National Day Nurseries Association (NDNA) has been tracking nursery closures since the 30 hours of funded childcare was introduced in 2017 through member data and publicly available reports, checked against Ofsted’s register.
It found between April and July, 33 nurseries closed, which it says is a 65 per cent increase on the number that closed the same time last year.
Of these, more than a third were in the 30 per cent most deprived boroughs, with 15 per cent of closures in the 10 per cent most deprived wards. This compares to just 8 per cent of closures in the 10 per cent most affluent parts of the country.
According to Ofsted statistics, which include data on nurseries opening and closing, there was a 76 net reduction in the number of nurseries this summer term – compared to a net gain for the same period in 2021.

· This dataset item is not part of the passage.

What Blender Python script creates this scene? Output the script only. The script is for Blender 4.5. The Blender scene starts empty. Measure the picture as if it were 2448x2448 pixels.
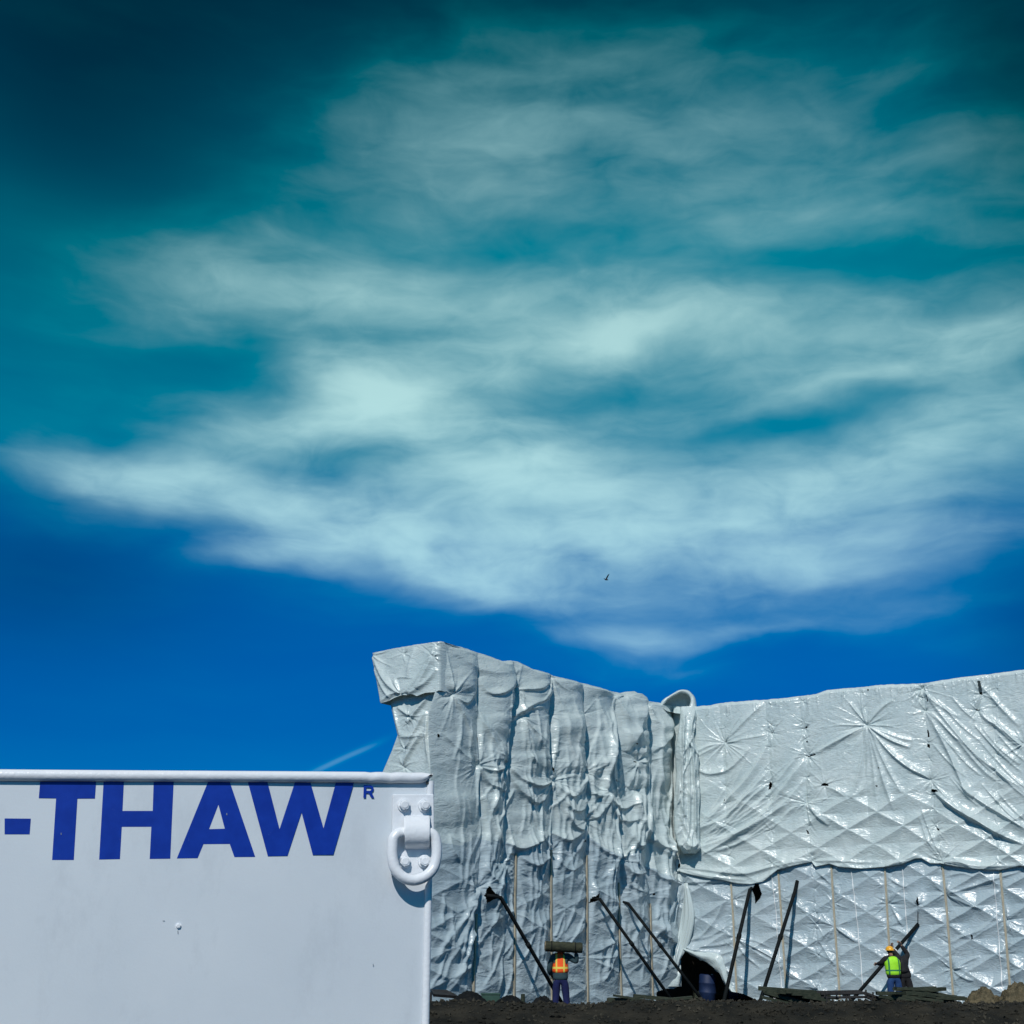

The NDNA said the figures ‘raise alarm bells’ for winter months when more nurseries tend to close. It says the summer term is normally the busiest time of the year for settings before four-year-olds leave to start school.
With fuel bills soaring and inflation predicted to hit 18 per cent next year, NDNA is warning the Government, the new Prime Minister and new ministers at the Department for Education that this academic year could see a record-breaking numbers of closures leading to a ‘catastrophic’ reduction in childcare places.
To ‘stop the tide of closures sweeping the country’ the NDNA puts forward a number of recommendations to Government, they include:
- ‘Urgently’ increasing funding rates to at least keep pace with inflation and minimum wage rises due to be announced in autumn for April 2023.
- Supporting nurseries with recruitment and retention issues – allowing childcare practitioners to be included on the shortage occupation list and supporting bridging qualifications to allow more people to enter the workforce.
- Removing business rates and VAT for childcare businesses in line with schools and academies to support providers.
'Nurseries are seriously worried about how they will make it through this winter.'
Purnima Tanuku, chief executive of NDNA, said, ‘As we enter the new school year, our nurseries across the country are seriously worried about how they will make it through this winter.
‘All nurseries’ challenges can be sourced back to Government policy.
‘Funding rates per child increased by less than 4 per cent this year and yet inflation is running at more than 10 per cent already. Every child in early years learns about quantity, number and understands “less’ and ‘more”. Ministers need to learn this lesson and recognise that inflation is currently more than double their last funding rate increase. This is unsustainable and could add up to disaster for children, families and the wider economy.’
She went on to say that they are ‘particularly concerned’ about more nursery closures in areas of deprivation.
A Government spokesman said, ‘We have spent more than £4 billion in each of the past five years to support families with the cost of childcare.
‘The number of childcare places available remains stable, as it has since 2015, and thousands of parents are benefitting from this support.’